Des idées pour le marketing
En 1990, la 205 tire sur ses 7 ans, et la GTI commence à subir les assauts de concurrentes nationales plus jeunes. La Clio vient de sortir et affûte une 16S prête à rugir sur la lionne. L’ensemble de la gamme 205 vient de subir un lifitng en juillet, mais sera-ce suffisant ? En outre, la GTI sera-t-elle encore en mesure de séduire les foules ? Appliquant des méthodes nées dans les années 70, les marketeurs décidèrent donc de lancer une série spéciale dénommée Griffe sur le modèle du célèbre patron de la division sport de PSA.
La seule série spéciale sur une 205 GTI française
C’est ainsi qu’au salon de Paris 1990, Peugeot présente cette Griffe en série limitée, initialement prévue à 3 000 exemplaires, dont 1 000 pour la France. A l’exportation, notamment en Suisse, en Allemagne et en Angleterre, on connaît déjà les séries spéciales sur base GTI (Magic, Miami, Special Edition, Classique Sport) mais en France, seules les versions classiques de la 205 avaient déjà eu droit à des séries limitées (Lacoste, Junior, Green, Roland Garros, Open, Champion etc). Une première donc, pour le public français qui découvre cette 205 tunée, fluo, et, soyons francs, n’apportant pas grand chose.
Quelques détails et une peinture « fluorite »
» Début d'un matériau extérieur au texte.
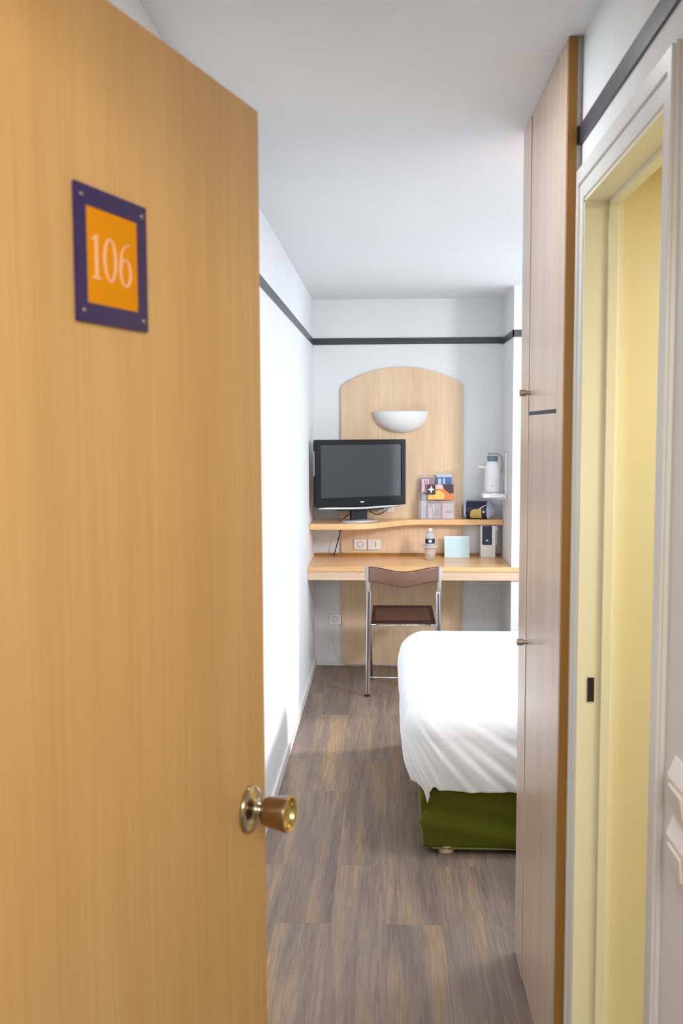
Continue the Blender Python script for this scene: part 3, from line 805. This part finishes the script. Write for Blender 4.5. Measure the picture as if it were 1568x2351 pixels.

Pour 11 000 francs de plus qu’une GTI de base (101 000 versus 89 600), la Griffe vous offrait généreusement, outre sa peinture et ses jantes spécifiques (ainsi que ses logos sur le pilier C et ses liserés gris le long des protections plastiques de la caisse), une sellerie cuir à surpiqûres vertes, un pommeau au schéma vert (mais le logo GTI du volant reste rouge, un ABR (l’ABS chez Peugeot, aka « antiblocage des roues »), une pré-installation radio, des rétros extérieurs dégivrants, une direction assistée (vous privant automatiquement d’une climatisation incompatible), et des moquettes grises. Pour le reste, rien ne change. Le 1 905 cc développe toujours 130 chevaux (122 chevaux pour les versions exports catalysées) pour un poids identique de 915 kg.
Rareté cotée aujourd’hui
Honnêtement, à l’époque, cela restait vraiment du domaine du détail et le seul point original, la peinture « fluorite », ne faisait vraiment pas l’unanimité. La 205 était proche d’une fin de carrière, surtout dans sa version GTI, et le sex-appeal du modèle présenté n’était pas évident. La carrière de la Griffe restera très en retrait des prévisions, contrairement à la Clio Williams qui sortira en 1993. Seuls 1 652 exemplaires trouveront preneurs, la plupart à l’étranger, loin des 3 000 espérés. Cependant, ce relatif échec vu le faible investissement s’avère une qualité aujourd’hui : elle est l’une des 205 les plus recherchées. Sa rareté l’explique, d’autant qu’en France, elle restera la seule série spéciale proposée à la vente jusqu’à la fin de la carrière de la GTI (fin de production en janvier 1994), la seule avec un intérieur cuir de série (en option pour les autres), et la seule avec une teinte aussi farfelue qui, aujourd’hui, représente bien cette charnière entre les années 80 et 90. Résultat, sa cote s’envole, dépassant largement celle d’une GTI quelle que soit sa version (1.6 105, 115, 125 ou 1.9 130).